◆ Written exercise:
Read the records and gather each line that includes "scene".

◆ Material shown:

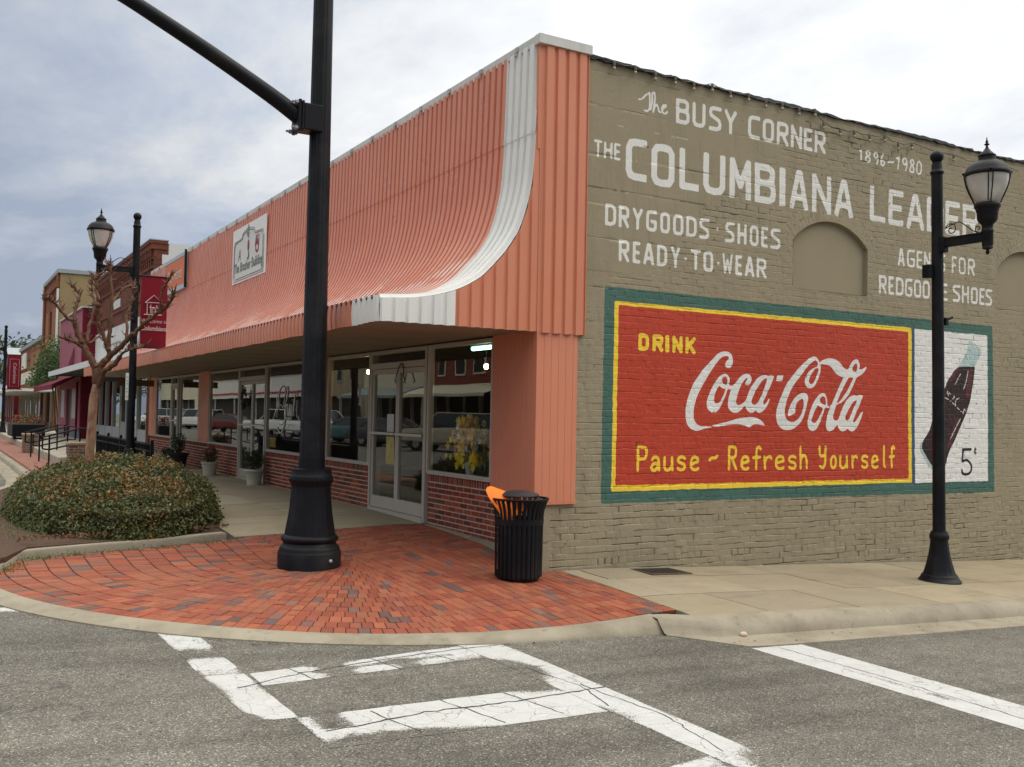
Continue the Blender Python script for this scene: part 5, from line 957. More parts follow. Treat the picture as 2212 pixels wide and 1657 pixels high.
mb=MB(); mb.box((-.035,.152,-.5),(.026,2.84,-.0),bev=.008)
o=mb.build('footing',M_KERB,BLD)
# tilt the footing top with the pavement
for v in o.data.vertices:
    if v.co.z>-.1: v.co.z=-.085+.02*(v.co.y-1.0)
M_ALU=plain('alu_frame',(.47,.43,.36),.45,.1,3); M_GLASS=glass('shop_glass',(.84,.86,.84),1.12,.02)
def window(y0,y1,z0=.662,z1=2.43,mull=()):
    w=MB(); f=.045; xa,xb=-.012,.075
    w.box((xa,y0,z0),(xb,y0+f,z1),bev=.004); w.box((xa,y1-f,z0),(xb,y1,z1),bev=.004); w.box((xa,y0+f,z1-f*1.2),(xb,y1-f,z1),bev=.004); w.box((xa,y0+f,z0),(xb,y1-f,z0+f*.7),bev=.004)
    for m in mull: w.box((xa,m-.025,z0),(xb,m+.025,z1),bev=.004)
    o=w.build('storefront_window',M_ALU,BLD); g=MB(); g.add([(.02,y0+f,z0+.02),(.02,y1-f,z0+.02),(.02,y1-f,z1-.03),(.02,y0+f,z1-.03)],[(0,1,2,3)]); g.build('pane',M_GLASS,o); return o
window(1.0,2.86); window(4.98,6.94); window(8.02,10.6); window(12.74,15.45); window(16.64,19.15,mull=(18.85,)); window(20.1,22.3)
def door(y0,y1,ztop=2.13,double=True,thr=.0,trans=True):
    d=MB(); xa,xb=-.02,.09; f=.06
    d.box((xa,y0,thr-.05),(xb,y0+f,2.43),bev=.004); d.box((xa,y1-f,thr-.05),(xb,y1,2.43),bev=.004); d.box((xa,y0+f,2.375),(xb,y1-f,2.43),bev=.004); d.box((xa,y0+f,ztop),(xb,y1-f,ztop+.09),bev=.004); d.box((-.03,y0+f,thr-.08),(xb,y1-f,thr+.015))
    o=d.build('entrance_door',M_ALU,BLD)
    g=MB(); g.add([(.03,y0+f,ztop+.08),(.03,y1-f,ztop+.08),(.03,y1-f,2.38),(.03,y0+f,2.38)],[(0,1,2,3)]); g.build('transom_pane',M_GLASS,o)
    L=[(y0+f+.004,(y0+y1)/2-.003),((y0+y1)/2+.003,y1-f-.004)] if double else [(y0+f+.004,y1-f-.004)]
    for a,b in L:
        l=MB(); s=.06; x0,x1=.0,.055
        l.box((x0,a,thr+.02),(x1,a+s,ztop-.006),bev=.005); l.box((x0,b-s,thr+.02),(x1,b,ztop-.006),bev=.005); l.box((x0,a+s,ztop-.08),(x1,b-s,ztop-.006),bev=.005); l.box((x0,a+s,thr+.02),(x1,b-s,thr+.20),bev=.005)
        l.build('door_leaf',M_ALU,o)
        g=MB(); g.add([(.028,a+s,thr+.2),(.028,b-s,thr+.2),(.028,b-s,ztop-.08),(.028,a+s,ztop-.08)],[(0,1,2,3)]); g.build('door_pane',M_GLASS,o)
        h=MB(); h.box((-.05,a+.02,1.14),(-.03,b-.02,1.185),bev=.006); h.box((-.03,a+.03,1.145),(.0,a+.06,1.18)); h.box((-.03,b-.06,1.145),(.0,b-.03,1.18)); h.build('push_bar',plain('push_bar_metal',(.55,.53,.48),.3,.08,4,0,60,.5,.6),o)
    return o
door(2.88,4.94,2.15,True,.0); door(10.64,12.7,2.13,True,-.01); door(19.18,20.05,2.13,False,-.01)
# interior shell (dark rooms behind the glass)
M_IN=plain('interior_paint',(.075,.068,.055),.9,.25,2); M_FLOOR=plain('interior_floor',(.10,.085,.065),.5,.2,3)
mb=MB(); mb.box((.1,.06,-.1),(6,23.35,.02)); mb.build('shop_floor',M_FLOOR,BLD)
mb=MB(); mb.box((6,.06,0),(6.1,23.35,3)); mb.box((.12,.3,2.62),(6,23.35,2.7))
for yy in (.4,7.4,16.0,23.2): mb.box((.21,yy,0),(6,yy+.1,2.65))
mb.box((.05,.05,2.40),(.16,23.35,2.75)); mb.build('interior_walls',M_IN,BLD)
mb=MB()   # display shelf boards behind the windows
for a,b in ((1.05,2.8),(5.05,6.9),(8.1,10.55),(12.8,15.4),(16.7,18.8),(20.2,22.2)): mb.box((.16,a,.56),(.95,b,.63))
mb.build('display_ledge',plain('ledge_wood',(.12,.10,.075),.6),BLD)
mb=MB()
for (x,y,w,d,h,c) in ((3,1.4,1.4,.5,1.5,(.2,.12,.07)),(4.8,3,.5,2,1.9,(.3,.25,.2)),(2.8,5.4,1.2,.6,1.0,(.18,.2,.12)),(4,9,1.5,.6,1.6,(.3,.2,.15)),(2.5,11,.8,.8,1.1,(.2,.1,.1)),(4,14,2,.5,1.8,(.25,.25,.22)),(3,18,1.2,.7,1.3,(.16,.12,.1)),(4,21,1,1,1.5,(.2,.2,.25))):
    mb.col=mul(c,.6); mb.box((x,y,.02),(x+d,y+w,h))
mb.build('shop_shelving',vcol('shelving',.7),BLD,colors=True)
# ---- things in and on the shop windows ----
def tube_light():
    t=thing('ceiling_light','lit fluorescent tube under the ceiling inside the right corner window','light',(.30,1.78,2.355))
    m=MB(); m.box((-.05,-.32,.022),(.05,.32,.07),bev=.01); m.build('fitting',plain('fitting_white',(.7,.7,.68),.5),t)
    m=MB(); m.tube([(-.02,-.30,.0),(-.02,.30,.0)],.026,10); m.build('tube',emit('tube_glow',(.35,1,.85),9),t)
tube_light()
pb=None
for i,(y,z,lab) in enumerate(((1.95,2.12,'small glowing pendant bulb inside the corner window above the yellow flowers'),(6.1,2.17,'small glowing pendant bulb inside the window between doorway and big black post'))):
    if pb is None:
        pb=thing('pendant_bulb',lab,'light',(.42,y,z),0,'pendant bulbs in the shop windows')
        m=MB(); m.sphere((0,0,0),.032,12,8,(1,1,1.25)); m.build('bulb',emit('bulb_glow',(1,.66,.28),45),pb,smooth=True)
        m=MB(); m.lathe([(.016,.03),(.018,.075),(.008,.085)],10); m.tube([(0,0,.08),(0,0,.43)],.005,5); m.build('socket',plain('socket_black',(.03,.03,.03),.5),pb)
    else: dup(pb,(.42,y,z),0,lab,'pendant bulbs in the shop windows')
def flowers():
    t=thing('flower_arrangement','yellow silk flower arrangement in a white vase behind the corner window','flowers',(.42,2.35,.63))
    m=MB(); m.lathe([(.07,0),(.055,.02),(.06,.06),(.085,.2),(.078,.2)],18); m.build('vase',plain('vase_white',(.75,.74,.7),.35),t,smooth=True)
    m=MB(); g=MB()
    for k in range(330):
        h=random.random(); y=random.gauss(0,.19*(1.12-h))+(.08 if h<.4 else 0)-(.25*max(0,.35-h)); z=.12+h*.68; x=random.gauss(0,.09)
        if k%3==0:
            a=random.uniform(0,6.28); g.add([(x,y,z),(x+.015,y+.05*math.cos(a),z+.05*math.sin(a)),(x,y+.11*math.cos(a),z+.11*math.sin(a)),(x-.015,y+.05*math.cos(a+.4),z+.05*math.sin(a+.4))],[(0,1,2,3)])
        else:
            m.col=random.choice([(1,.66,.005),(1,.72,.02),(.95,.48,.005),(1,.76,.06),(1,.70,.01),(.9,.9,.8)]); r=random.uniform(.042,.08); vs=[(x-.012,y,z)]; fs=[]
            for q in range(6):
                a=q*math.pi/3+k; vs+=[(x-.03,y+r*math.cos(a),z+r*math.sin(a)),(x-.022,y+r*.6*math.cos(a+.52),z+r*.6*math.sin(a+.52))]
            for q in range(12): fs.append((0,1+q,1+(q+1)%12))
            m.add(vs,fs)
    m.build('blossoms',vcol('petals',.7),t,colors=True); g.build('leaves',plain('dark_leaf',(.04,.09,.03),.6,.3,20),t)
flowers()
def blossom_pot(name,lab,loc,col,h=.35):
    t=thing(name,lab,'flowers',loc); m=MB(); m.lathe([(.06,0),(.09,.14),(.08,.14)],14); m.build('pot',plain('pot_green',(.05,.12,.07),.5),t,smooth=True)
    m=MB()
    for k in range(60):
        a=random.uniform(0,6.28); r=random.uniform(.02,.17); z=.15+h*random.random()*(1-r*2); m.col=col if random.random()<.6 else (.05,.12,.04); e=random.uniform(.03,.06); b=random.uniform(0,6.28)
        m.add([(r*math.cos(a),r*math.sin(a),z),(r*math.cos(a)+e*math.cos(b),r*math.sin(a)+e*math.sin(b),z+.02),(r*math.cos(a)+e*1.5*math.cos(b+.5),r*math.sin(a)+e*1.5*math.sin(b+.5),z+.05)],[(0,1,2)])
    m.build('blossoms',vcol('petals',.7),t,colors=True)
blossom_pot('poinsettia','pink poinsettia on the ledge behind the florist left window',(.35,13.9,.63),(.6,.12,.15))
blossom_pot('window_plant','dark leafy plant on the ledge of the window beyond the second pilaster',(.4,17.6,.63),(.05,.10,.04),.6)
M_VINYL=plain('window_vinyl',(.88,.88,.85),.5,.05)
GS=[[(9.513,1.545),(9.66,1.602),(9.779,1.573),(9.887,1.447),(9.921,1.349)],[(9.773,1.612),(9.807,1.738),(9.719,1.912),(9.535,1.978),(9.375,1.926),(9.396,1.812),(9.447,1.678),(9.452,1.564)],[(9.437,1.564),(9.266,1.735),(9.193,1.885),(9.255,1.964),(9.342,1.906),(9.42,1.736),(9.466,1.612),(9.419,1.535),(9.335,1.469),(9.411,1.269),(9.562,1.209),(9.69,1.217)],[(9.331,1.602),(9.332,1.431),(9.418,1.173),(9.58,1.051),(9.741,1.066),(9.844,1.146)],[(9.359,1.564),(9.255,1.611),(9.224,1.602),(9.208,1.413),(9.144,1.381)],[(9.144,1.385),(9.058,1.611),(9.086,1.414),(9.023,1.382),(8.967,1.602),(8.981,1.415),(8.933,1.383)],[(8.916,1.704),(8.929,1.686)],[(8.919,1.383),(8.777,1.815),(8.847,1.416),(8.801,1.389)],[(8.649,1.85),(8.67,1.749)],[(8.636,1.694),(8.674,1.454),(8.638,1.362)]]
t=thing('window_lettering',"white looping script and phone number painted on the florist shop window",'lettering',(.0,9.3,1.3))
m=MB()
for i,s in enumerate(GS):
    P=catmull(s,False,4); m.tube([(.012,y-9.3,z-1.3) for y,z in P],.013 if i in (3,5,4) else .008,5)
m.build('script',M_VINYL,t)
for i,(body,z,sz) in enumerate((('FLORIST',.0,.085),('669-7085',-.145,.10),('100 MAIN STREET',-.235,.05))):
    text_mesh('printed_line',body,M_VINYL,frame((.012,.0,z),(0,-1,0),(0,0,1)),sz,t,align='LEFT',width=1.1,offset=.002)
t=tag(MB().build('x',M_VINYL) if False else link(bpy.data.objects.new('door_notice',None)),'pair of paper notices taped inside the corner door glass','notice'); t.location=(.022,4.2,1.1)
m=MB(); m.add([(0,.13,.09),(0,-.13,.09),(0,-.13,.36),(0,.13,.36)],[(0,1,2,3)]); m.build('upper_sheet',plain('paper_white',(.6,.6,.57),.8,.2,20),t)
m=MB(); m.add([(0,.14,-.4),(0,-.17,-.4),(0,-.15,.02),(0,.15,.02)],[(0,1,2,3)]); m.build('lower_sheet',plain('paper_yellow',(.5,.42,.16),.8,.5,9),t)
m=MB(); m.box((-.002,-.20,-.1),(.002,.2,.1)); q=tag(m.build('window_card',plain('card_orange',(.55,.35,.08),.7,.4,14)),'small yellow card in the lower corner of the florist window','notice'); q.location=(.03,10.2,.84)
t=thing('hook','pair of black iron hooks on the header of the corner door','hook',(-.03,3.72,2.07))
for s in (-1,1):
    m=MB(); m.tube(catmull([(0,s*.02,.14),(-.01,s*.10,.05),(-.02,s*.14,-.06),(-.02,s*.19,-.12),(-.02,s*.13,-.15)],False,4),.008,6); m.build('iron_hook',plain('iron_black',(.015,.015,.018),.5),t)
m=MB()
for k in range(220):
    a=random.uniform(0,6.28); r=.17+random.gauss(0,.035); b=random.uniform(0,6.28); e=.06; x=random.uniform(-.05,0)
    m.add([(x,r*math.cos(a),r*math.sin(a)),(x-.02,r*math.cos(a)+e*math.cos(b),r*math.sin(a)+e*math.sin(b)),(x,r*math.cos(a)+e*math.cos(b+.5),r*math.sin(a)+e*math.sin(b+.5))],[(0,1,2)])
q=tag(m.build('wreath',plain('wreath_green',(.02,.032,.014),.8,.4,20)),'dark green wreath hanging on the florist door','wreath'); q.location=(-.03,12.1,1.72)
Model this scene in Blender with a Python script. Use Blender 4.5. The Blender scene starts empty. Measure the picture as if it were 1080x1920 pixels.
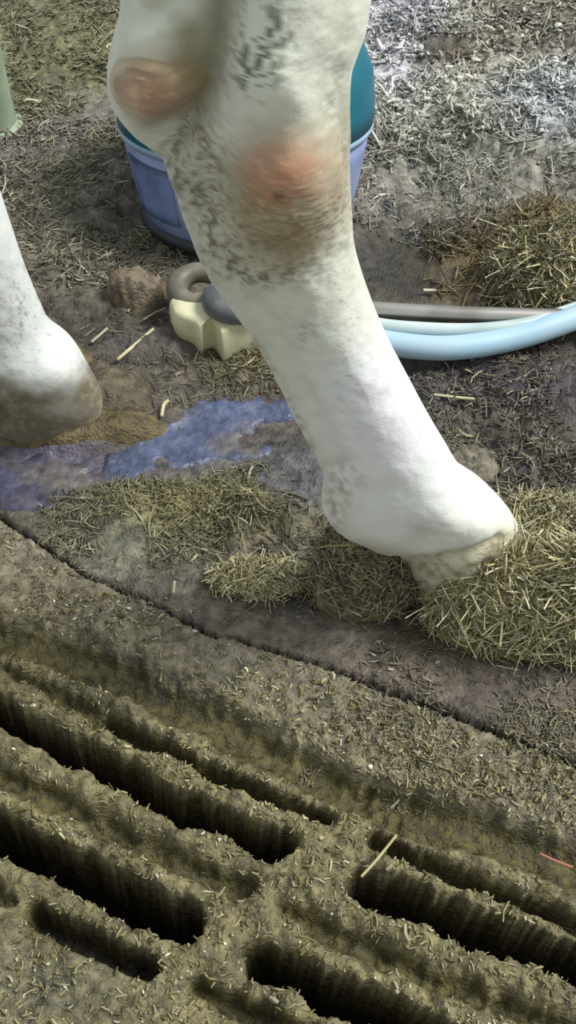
import bpy, math
import numpy as np
from mathutils import Vector

rng = np.random.default_rng(7)
SC = bpy.context.scene
COL = SC.collection
# ------------------------------------------------------------------ camera maths (build units; K turns them into metres)
K = 0.85
H = 0.85; P = math.radians(50); F = 2000.0
FWD = np.array([0, math.cos(P), -math.sin(P)]); UP = np.array([0, math.sin(P), math.cos(P)]); RT = np.array([1.0, 0, 0])
CAM = np.array([0, 0, H])

def ray(u, v):
    return FWD + (u-540)/F*RT - (v-960)/F*UP
def atY(u, v, Y):
    d = ray(u, v); return CAM + d*(Y/d[1])
def atZ(u, v, z=0.0):
    d = ray(u, v); return CAM + d*((z-H)/d[2])
def proj(p):
    q = np.asarray(p) - CAM
    w = q @ FWD
    w = np.where(np.abs(w) < 1e-4, 1e-4, w)
    return 540+F*(q @ RT)/w, 960-F*(q @ UP)/w, w

def lin(r, g, b):
    f = lambda c: (c/255/12.92) if c/255 <= .04045 else ((c/255+.055)/1.055)**2.4
    return np.array([f(r), f(g), f(b)])

# ------------------------------------------------------------------ noise
def vnoise(x, y, seed):
    xi = np.floor(x).astype(np.int64); yi = np.floor(y).astype(np.int64)
    xf = x-xi; yf = y-yi
    sx = xf*xf*xf*(xf*(xf*6-15)+10); sy = yf*yf*yf*(yf*(yf*6-15)+10)
    def h(a, b):
        n = (a*374761393 + b*668265263 + seed*1442695041) & 0x7fffffff
        n = ((n ^ (n >> 13))*1274126177) & 0x7fffffff
        n = (n ^ (n >> 16)) & 0xffffff
        return n/float(0xffffff)*2-1
    a = h(xi, yi); b = h(xi+1, yi); c = h(xi, yi+1); d = h(xi+1, yi+1)
    return (a*(1-sx)+b*sx)*(1-sy)+(c*(1-sx)+d*sx)*sy
def fbm(x, y, scale, octs=4, seed=1, gain=.5):
    t = 0; a = 1.0; s = scale; tot = 0
    for o in range(octs):
        t = t + a*vnoise(x*s+o*13.7, y*s-o*7.3, seed+o*17); tot += a
        a *= gain; s *= 2.03
    return t/tot
def sstep(a, b, x):
    t = np.clip((x-a)/(b-a), 0, 1); return t*t*(3-2*t)

# ------------------------------------------------------------------ mesh + object helpers
def link(name, me, parent=None, mat=None, smooth=True):
    o = bpy.data.objects.new(name, me); COL.objects.link(o)
    if mat: me.materials.append(mat)
    if parent: o.parent = parent
    if smooth: me.polygons.foreach_set('use_smooth', [True]*len(me.polygons))
    return o
def mk(name, V, Fc, mat, parent=None, cols=None, smooth=True, origin=None):
    """V in build units, world frame; origin = build-unit origin of the object"""
    V = np.asarray(V, float)
    og = np.zeros(3) if origin is None else np.asarray(origin, float)
    me = bpy.data.meshes.new(name)
    W = (V-og)*K
    if isinstance(Fc, np.ndarray):
        n, k = Fc.shape
        me.vertices.add(len(W)); me.vertices.foreach_set('co', W.ravel())
        me.loops.add(n*k); me.loops.foreach_set('vertex_index', Fc.ravel().astype(np.int32))
        me.polygons.add(n); me.polygons.foreach_set('loop_start', np.arange(0, n*k, k, dtype=np.int32))
        me.polygons.foreach_set('loop_total', np.full(n, k, dtype=np.int32))
        me.update(calc_edges=True)
    else:
        me.from_pydata([tuple(w) for w in W], [], Fc)
    if cols is not None:
        at = me.color_attributes.new('tint', 'FLOAT_COLOR', 'POINT')
        c = np.ones((len(W), 4)); c[:, :3] = cols
        at.data.foreach_set('color', c.ravel())
    me.validate()
    o = link(name, me, None, mat, smooth)
    if parent is not None:
        o.parent = parent
        o.location = Vector(og*K)-parent.location
    else:
        o.location = Vector(og*K)
    return o
def tag(o, label=None, cat=None, group=None, kind=None):
    for k, val in (('label', label), ('category', cat), ('group', group), ('kind', kind)):
        if val: o[k] = val
    return o
def empty(name, loc, label, cat, group=None):
    o = bpy.data.objects.new(name, None); COL.objects.link(o); o.location = Vector(np.asarray(loc)*K)
    o.empty_display_size = .05
    return tag(o, label, cat, group)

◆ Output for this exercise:
Continue the Blender Python script for this scene: part 5, from line 957. More parts follow. Treat the picture as 2212 pixels wide and 1657 pixels high.
Model this scene in Blender with a Python script. Use Blender 4.5. The Blender scene starts empty. Measure the picture as if it were 1080x1920 pixels.
SC = bpy.context.scene